Téhéran
Lieu de la révolte et du pouvoir, ancien et moderne, pénétrer Téhéran est comme plonger dans un puits hurlant de cris automobiles et de rumeurs urbaines. Les bâtiments, modernes, se déroulent selon un plan dense et géométrique et l’on peine à circonscrire quelque espace pour se repérer. Les déplacements sont soumis au bon vouloir des taxis qui tissent dans Téhéran une toile anarchique, au désordre apparent.
Les belles Paykan (modèle de voiture le plus commun) aux profils géométriques, dévorent 17 litres/100 et dégagent une belle et dense fumée noire!
Le sud de la ville, ancien et populaire, abrite un immense bazar et une foule de petits commerces. L’habitude de rassembler les boutiques par corporation, observée depuis la Turquie, se vérifie ici, et chaque produit se décline dans ses moindres développements, transformant le consommateur en explorateur d’une caverne miraculeuse. Nous nous perdrons dans ce dédale où travaillent 300 000 personnes …une ville à l’intérieur de la ville. Téhéran grouille de ses 7 millions d’habitants (intra-muros ; 14 millions avec la banlieue).
Homayoun, artiste peintre ayant fait ses études à Paris, nous prête son atelier comme point de chute. Nous sommes dans les quartiers Nord. Pénétrer son antre où transparaît la sensibilité iranienne nous ouvre d’autres portes. Homayoun est professeur à l’université d’art plastique, la rencontre de ses collègues, épris de culture française et européenne renvoie à un sentiment d’humilité.
Nous découvrons Téhéran sous la pluie.
Beau temps pour l’Iran qui souffre d’un manque d’eau endémique! L’eau précieuse est captée, et ce depuis des millénaires, grâce à des systèmes très ingénieux : fonte des neiges récupérée par des canaux qui alimentent le cœur des villes (oui, la neige est très présente en Iran, l’ensemble du pays culminant à une moyenne de 1000 voire 1200m d’altitude avec des sommets à 1600m), nappes phréatiques pompées grâce à des systèmes de puits et de forages aussi anciens qu’ingénieux.
La brume pluvieuse mélangée aux fumées des voitures filtre nos photos qui resteront pour l’instant dans nos archives.

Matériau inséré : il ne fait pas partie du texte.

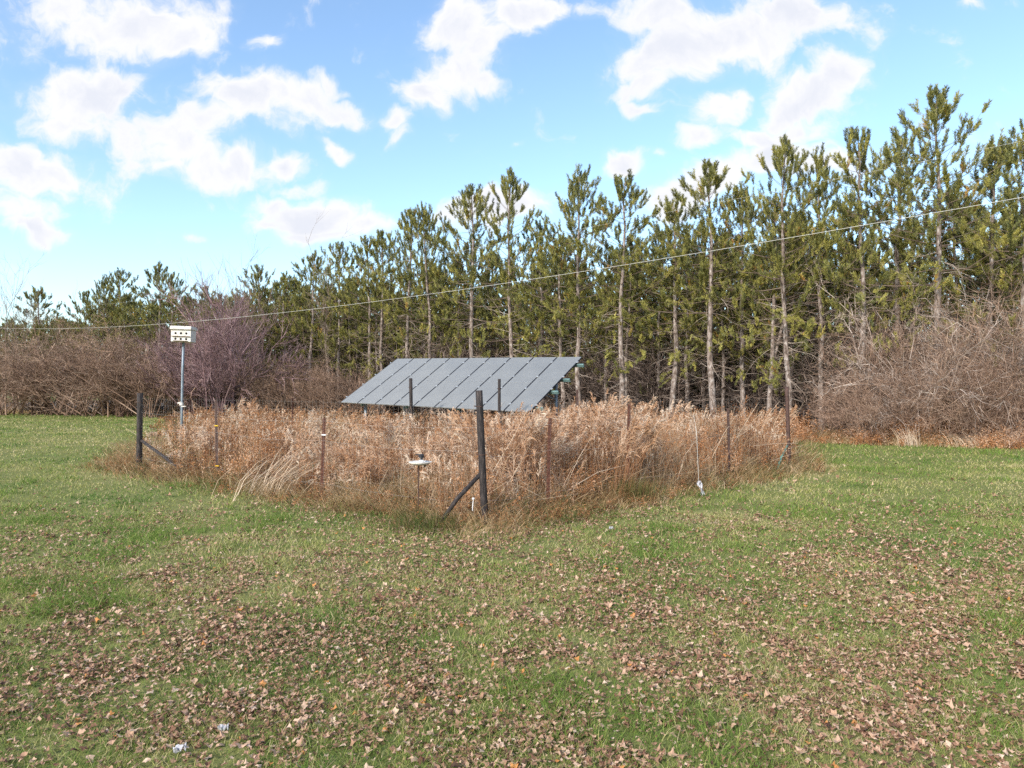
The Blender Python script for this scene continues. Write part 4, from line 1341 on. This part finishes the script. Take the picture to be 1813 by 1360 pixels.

Une visite du palais du Golestan ayant appartenu à la dynastie des QADJAR (XVIIIeme siècle) et dont le dernier shah exploita le luxe, nous éblouit par l’opulence de ses salons.
Nous quittons Téhéran, las de l’étouffement qui saisit mais fascinés et heureux d’avoir touché du doigt le point névralgique du pays.
Kâshân
Une ville qui porte en propre dans la sonorité de son nom bien des richesses cachées. Ville étape caravanière sur la route de la soie, elle fut un oasis prospère. Aujourd’hui, il faut dépasser les villas prétentieuses de la banlieue, traverser le centre-ville moderne aux constructions hétéroclites pour rejoindre le cœur de la ville ancienne resté intact.
Les pans de murs ocre rouge, mats, offrent ce velouté que seule la terre mélangée de paille peut offrir.
La ville était opulente, des familles patriciennes y construisirent de fabuleuses villas. Nous voici au pays des Contes des mille et une nuits.
De l’extérieur, rien d’ostentatoire, un modeste portail de bois oblige à se courber. A l’intérieur, un enchevêtrement complexe de pavillons, salons, cours, atrium… distribués sur plusieurs niveaux creusés perpendiculairement. Le cœur souterrain et frais de la villa inquiète par sa pénombre. Remontant vers la lumière les bassins, les fontaines, s’animent. Les fenêtres ouvragées tressent des rayons colorés qui rebondissent sur les décors des murs en staff ocre, creusés en méplat. Plantes luxuriantes, oiseaux, soleils, arabesques… On reste étourdis et charmés. Le dédale des salles, des escaliers dérobés, des terrasses, déroute nos sens en des perspectives improbables. On joue au chat et à la souris…
Nos chameaux nous attendent sur le parking d’un hôtel (nous y retrouvons par hasard, une caravane de compatriotes rencontrée à Kandovan !)
Nous partons pour Ispahan et traversons un bout du désert montagneux, superbe et dont la majesté ne saurait mieux s’exprimer que par le silence profond qui y règne.
Dans le prochain épisode nous vous parlerons d'Ispahan, de Persepolis et de Shiraz. Des histoires de canaris et de perruches, de parfums d'orangers et de jasmin, de sites archéologiques époustouflants...
Notre visa expire, nous devons quitter l'Iran. Un bateau nous attend à Bandarabas pour Dubaï.